DATASET CONTENT:

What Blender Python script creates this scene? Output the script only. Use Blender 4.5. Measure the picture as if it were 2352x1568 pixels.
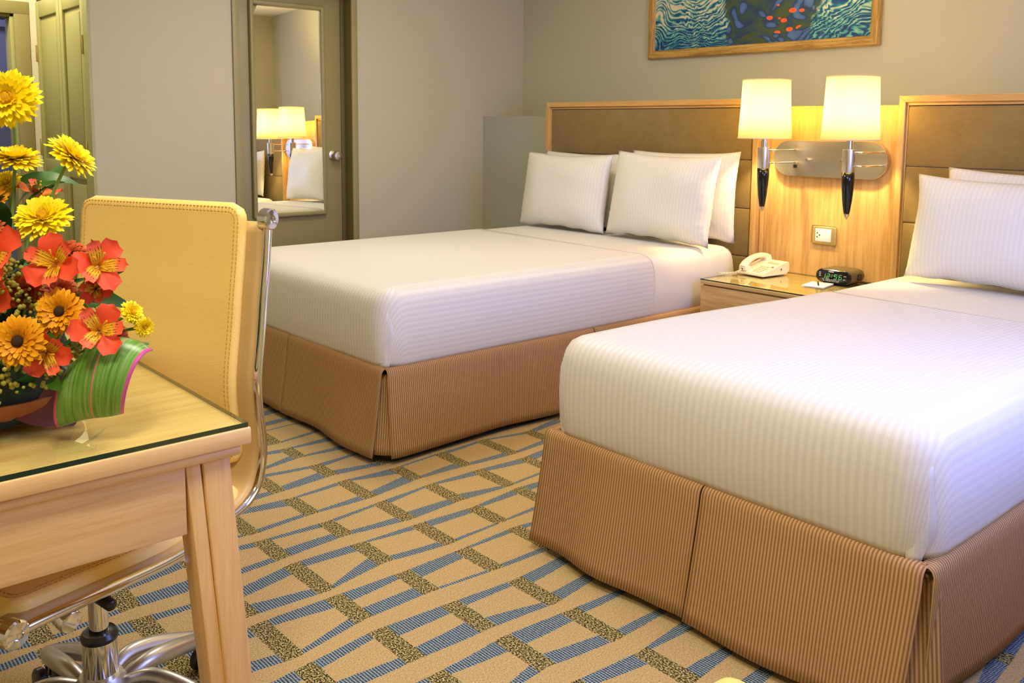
import bpy, bmesh, math, random
from mathutils import Vector, Matrix, noise
random.seed(7)
PI = math.pi
S = bpy.context.scene
COL = S.collection
for o in list(bpy.data.objects): bpy.data.objects.remove(o)

# ---------------------------------------------------------------- camera
cam_data = bpy.data.cameras.new('camera')
cam = bpy.data.objects.new('camera', cam_data); COL.objects.link(cam)
cam_data.sensor_width = 36.0; cam_data.sensor_fit = 'HORIZONTAL'
cam_data.lens = 36.0 * 2090.7 / 2352.0
cam_data.shift_y = -(784 - 529.25) / 2352.0
cam_data.clip_start = 0.05
r_ = Vector((0.65946503, 0.75168892, 0.00834499))
u_ = Vector((-0.09127919, 0.06905154, 0.9934284))
f_ = Vector((-0.74617289, 0.65589302, -0.11415063))
cam.matrix_world = Matrix(((r_.x, u_.x, -f_.x, 1.9719), (r_.y, u_.y, -f_.y, -4.0652), (r_.z, u_.z, -f_.z, 1.2517), (0, 0, 0, 1)))
S.camera = cam

# ---------------------------------------------------------------- world, lights, exposure
S.view_settings.view_transform = 'Standard'
S.view_settings.look = 'None'
S.view_settings.gamma = 1.0
S.view_settings.use_curve_mapping = False
S.view_settings.exposure = -0.2
w = bpy.data.worlds.new('world'); S.world = w; w.use_nodes = True
bg = w.node_tree.nodes['Background']
bg.inputs[0].default_value = (0.45, 0.58, 1.0, 1); bg.inputs[1].default_value = 2.0

def area(name, loc, rot, sx, sy, power, col):
    l = bpy.data.lights.new(name, 'AREA'); l.shape = 'RECTANGLE'; l.size = sx; l.size_y = sy
    l.energy = power; l.color = col
    o = bpy.data.objects.new(name, l); COL.objects.link(o); o.location = loc; o.rotation_euler = rot
    o['kind'] = 'helper'
    return o
CEIL = 2.58
# daylight through the window in the right wall
area('window_daylight', (1.93, -1.75, 1.45), (0, PI/2, 0), 1.35, 1.25, 66, (0.30, 0.36, 1.0))
# ceiling lamps added out of view as the source of the room light
for i, (x, y, p) in enumerate([(0.55, -2.9, 27), (-1.5, -1.7, 30), (1.3, -4.0, 36)]):
    area('ceiling_lamp_light', (x, y, CEIL - 0.07), (0, 0, 0), 0.50, 0.50, p, (1.0, 0.90, 0.70))
area('hall_light', (-3.65, -3.1, CEIL - 0.07), (0, 0, 0), 0.3, 0.3, 24, (1.0, 0.90, 0.60))
area('bathroom_light', (-5.0, -2.9, 2.35), (0, 0, 0), 0.4, 0.4, 9, (0.62, 0.66, 1.0))

# ---------------------------------------------------------------- node helpers
class NT:
    def __init__(s, mat):
        s.m = mat; s.t = mat.node_tree; s.n = s.t.nodes; s.l = s.t.links
    def new(s, typ, **kw):
        nd = s.n.new(typ)
        for k, v in kw.items(): setattr(nd, k, v)
        return nd
    def put(s, sock, v):
        if v is None: return
        if isinstance(v, bpy.types.NodeSocket): s.l.new(v, sock)
        elif isinstance(v, (tuple, list)) and len(v) == 3 and sock.type == 'RGBA': sock.default_value = (*v, 1)
        else: sock.default_value = v
    def math(s, op, a, b=None, c=None, clamp=False):
        nd = s.new('ShaderNodeMath', operation=op); nd.use_clamp = clamp
        s.put(nd.inputs[0], a); s.put(nd.inputs[1], b)
        if c is not None: s.put(nd.inputs[2], c)
        return nd.outputs[0]
    def mix(s, f, a, b, blend='MIX'):
        nd = s.new('ShaderNodeMix', data_type='RGBA', blend_type=blend)
        s.put(nd.inputs[0], f); s.put(nd.inputs[6], a); s.put(nd.inputs[7], b)
        return nd.outputs[2]
    def ramp(s, fac, stops, interp='LINEAR'):
        nd = s.new('ShaderNodeValToRGB'); cr = nd.color_ramp; cr.interpolation = interp
        while len(cr.elements) < len(stops): cr.elements.new(0.5)
        for e, (p, c) in zip(cr.elements, stops): e.position = p; e.color = (*c, 1)
        s.put(nd.inputs[0], fac); return nd.outputs[0]
    def noise(s, vec, scale, detail=2, rough=0.5, out='Fac'):
        nd = s.new('ShaderNodeTexNoise'); s.put(nd.inputs['Vector'], vec)
        nd.inputs['Scale'].default_value = scale; nd.inputs['Detail'].default_value = detail
        nd.inputs['Roughness'].default_value = rough
        return nd.outputs[out]
    def wn(s, x, y, z):
        c = s.new('ShaderNodeCombineXYZ'); s.put(c.inputs[0], x); s.put(c.inputs[1], y); s.put(c.inputs[2], z)
        nd = s.new('ShaderNodeTexWhiteNoise', noise_dimensions='3D'); s.l.new(c.outputs[0], nd.inputs['Vector'])
        return nd.outputs['Value']
    def mapping(s, vec, scale=(1, 1, 1), rot=(0, 0, 0), loc=(0, 0, 0)):
        nd = s.new('ShaderNodeMapping'); s.put(nd.inputs['Vector'], vec)
        nd.inputs['Scale'].default_value = scale; nd.inputs['Rotation'].default_value = rot; nd.inputs['Location'].default_value = loc
        return nd.outputs[0]
    def obj(s): return s.new('ShaderNodeTexCoord').outputs['Object']
    def uv(s): return s.new('ShaderNodeTexCoord').outputs['UV']
    def pos(s): return s.new('ShaderNodeNewGeometry').outputs['Position']
    def sep(s, v):
        nd = s.new('ShaderNodeSeparateXYZ'); s.put(nd.inputs[0], v); return nd.outputs
    def bump(s, h, strength=0.3, dist=0.01):
        nd = s.new('ShaderNodeBump'); nd.inputs['Strength'].default_value = strength; nd.inputs['Distance'].default_value = dist
        s.put(nd.inputs['Height'], h); return nd.outputs[0]

def mat(name, color=(0.5, 0.5, 0.5), rough=0.6, metal=0.0, spec=0.5, **kw):
    m = bpy.data.materials.new(name); m.use_nodes = True
    t = NT(m); b = m.node_tree.nodes['Principled BSDF']; t.b = b
    b.inputs['Base Color'].default_value = (*color, 1); b.inputs['Roughness'].default_value = rough
    b.inputs['Metallic'].default_value = metal; b.inputs['Specular IOR Level'].default_value = spec
    for k, v in kw.items(): t.put(b.inputs[k.replace('_', ' ')], v)
    return m, t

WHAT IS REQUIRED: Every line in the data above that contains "scene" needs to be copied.

RESULT OF THE TASK:
What Blender Python script creates this scene? Output the script only. Use Blender 4.5. Measure the picture as if it were 2352x1568 pixels.
S = bpy.context.scene